Cookie Fonster Chronicles Eurovision 2006 (Final): The Victory of Halloween Costumes

Intro Post

< 2006 Semifinal | 2006 Final | 2007 Semifinal >


Introduction

As with the last two years, the grand final of Eurovision 2006 (in Athens, Greece) featured 24 songs, ten of which had qualified from the semifinal. Overall the semifinal qualifiers scored much better than the finalists: ten of the top twelve (all but 4th and 9th place) had to get through the semifinal first. This was an early hint that the one-semifinal system needed an adjustment.

This year featured two changes to the voting. First, the countries voted in randomized order, which had only been previously done in 1974 and would be done every year up to 2010. Second, to speed up the voting sequence, the spokespersons announced only their eight, ten, and twelve points.
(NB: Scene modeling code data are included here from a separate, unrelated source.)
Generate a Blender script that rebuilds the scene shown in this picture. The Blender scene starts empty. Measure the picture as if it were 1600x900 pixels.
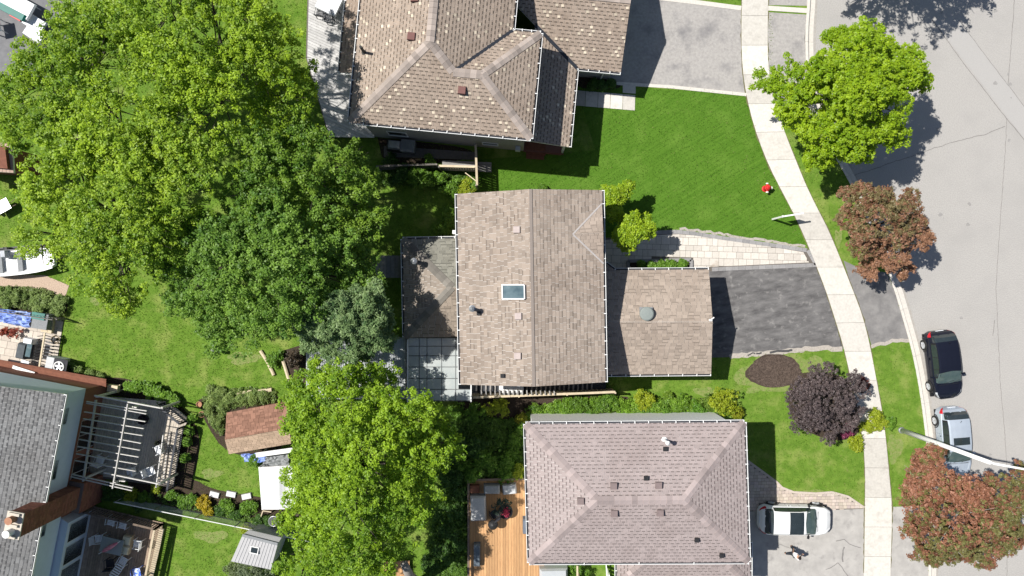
import bpy, math, random
import numpy as np
from mathutils import Vector, Matrix
random.seed(7); rng = np.random.default_rng(7)
sc = bpy.context.scene
COL = sc.collection
# ------------------------------------------------------------------ camera, sky, sun
H = 45.0            # camera height above the ground (m); 25 px of the photograph = 1 m on the ground
cam = bpy.data.objects.new('camera', bpy.data.cameras.new('camera')); COL.objects.link(cam)
cam.location = (0, 0, H); cam.data.sensor_width = 36; cam.data.lens = 36*1125/1600
cam.data.clip_end = 2000; sc.camera = cam
SUN_EL = 55.0; SDX, SDY = 0.952, -0.306       # direction the shadows fall
w = bpy.data.worlds.new('World'); sc.world = w; w.use_nodes = True
nt = w.node_tree; bg = nt.nodes['Background']
sky = nt.nodes.new('ShaderNodeTexSky'); sky.sky_type = 'NISHITA'; sky.sun_disc = False
sky.sun_elevation = math.radians(SUN_EL); sky.sun_rotation = math.atan2(-SDX, -SDY)
nt.links.new(sky.outputs[0], bg.inputs[0]); bg.inputs[1].default_value = 0.066
sl = bpy.data.lights.new('sun', 'SUN'); sl.energy = 5.0; sl.angle = math.radians(0.55); sl.color = (1, .965, .90)
so = bpy.data.objects.new('sun', sl); COL.objects.link(so)
ce = math.cos(math.radians(SUN_EL)); sd = Vector((SDX*ce, SDY*ce, -math.sin(math.radians(SUN_EL))))
so.rotation_euler = sd.to_track_quat('-Z', 'Y').to_euler(); so.location = (-30, 10, 40)
sc.view_settings.view_transform = 'Standard'; sc.view_settings.look = 'None'
sc.view_settings.exposure = 0.38; sc.view_settings.gamma = 1
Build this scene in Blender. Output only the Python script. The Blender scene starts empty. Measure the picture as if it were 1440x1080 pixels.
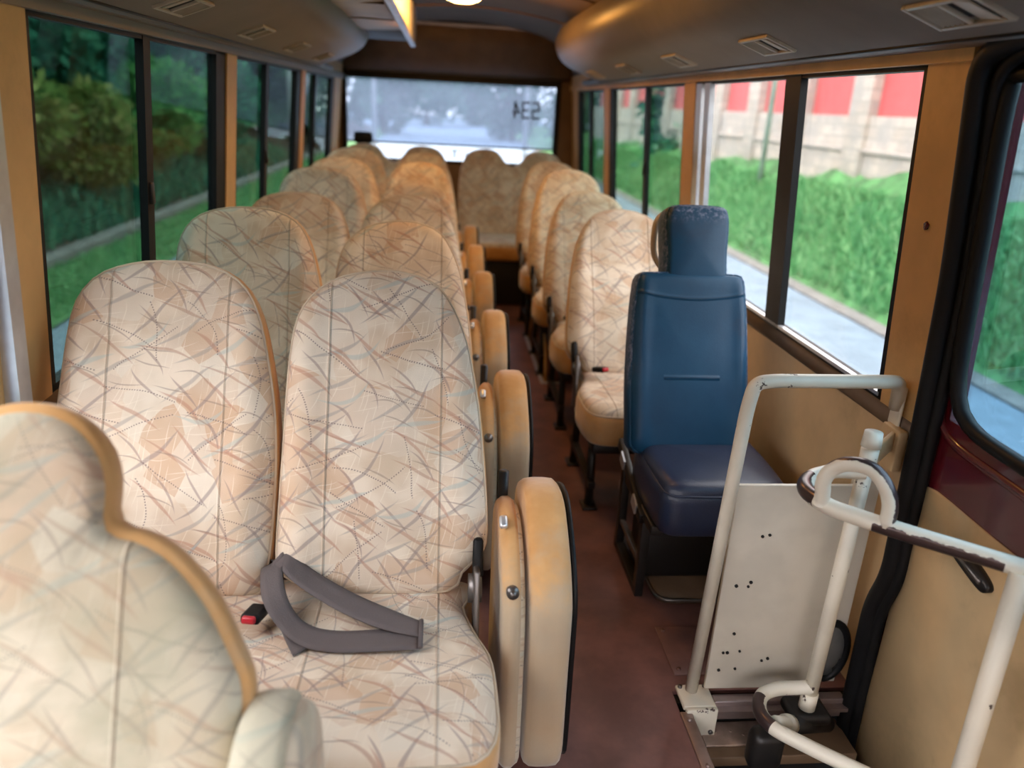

Unfortunately, some spokespersons still were keen on hogging up their time in the spotlight, so this shortened the contest’s runtime only by 23 minutes. In all fairness, a lot of time was taken up by the extravagant opening acts. Greece did not hold back with those!

Finland scored their first ever victory this year with the iconic “Hard Rock Hallelujah”. In second place came Russian’s Dima Bilan, who would win two years later. And in third place was a Balkan ballad from Bosnia and Herzegovina, their highest result to this day. This is the second of four years in a row where all Big Four countries scored in the bottom half: the highest was Germany at 14th place. Although at least one Big Four/Five country has reached the top ten since 2009, these countries still have a less than great reputation in Eurovision (except Italy).

I couldn’t find the German commentary for this year, so I went back to Terry Wogan’s British commentary. I expect him to go extra-snarky once the voting begins. One more random fact: this was the first year in which the host country used the euro as their currency.